В 1906 г. прогрессивная критика с восторгом встретила роман Симадзаки Тосона «Нарушенный завет». Автор с болью писал о вековых предрассудках, которые, несмотря на принятый закон о равенстве сословий, мешали признавать японских париев людьми. Симамура Хогэцу писал тогда: «„Нарушенный завет” — совершенно небывалое явление. Я думаю, что с ним наступит новая эра в нашей литературе» [ 40, т.2, с.70]. Но его надежда не оправдалась.

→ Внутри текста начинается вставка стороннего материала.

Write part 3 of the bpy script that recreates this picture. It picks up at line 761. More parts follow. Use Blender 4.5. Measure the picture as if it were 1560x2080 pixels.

Японские критики нередко задаются вопросом: почему реализм в Японии не достиг силы европейского в разоблачении социального зла? Критика требовала социального обличения, а литература неотвратимо шла к эгороману, к «повести о себе» (ватакуси сёсэцу). Не прошло и десяти лет, как реалисты заговорили о Великом Сомнении, о «неразрешимости» жизненных проблем. Им не оставалось ничего другого, как заняться самообнажением, «откровенным описанием».
«Из литературы, — декларировал Симамура Хогэцу, — изгоняются развлекательность, мастерство, идеалы. Действительность раскрывается сама по себе, без субъективного вмешательства автора, без каких-либо художественных ухищрений» [ 40, т.2, с.80-81]. Недоверие к идеалу, присущее Цубоути Сёё, теперь разделяли многие. «Сущность группы сидзэнсюги в том, — писал Хасэгава Тэнкэй, — что она дает непосредственную картину человеческой жизни, отбросив традиции, отбросив идеалы». Может быть, дело в предубеждении против рассудочности, которая всегда претила утонченному вкусу японцев, воспринималась ими как свидетельство примитивного мышления, не дошедшего до осознания своей относительности? Таяма Катай выдвинул теорию «плоскостного отображения», утверждая за писателем право изображать только то, что лежит на поверхности, «как видишь, слышишь, ощущаешь». Незачем пытаться узнать суть вещей, когда истина непостижима в принципе. «Крушение иллюзий» вернуло сомнение в действительность действия. «Дай уходящему уйти, погибающему погибнуть», — говорят герои Катая.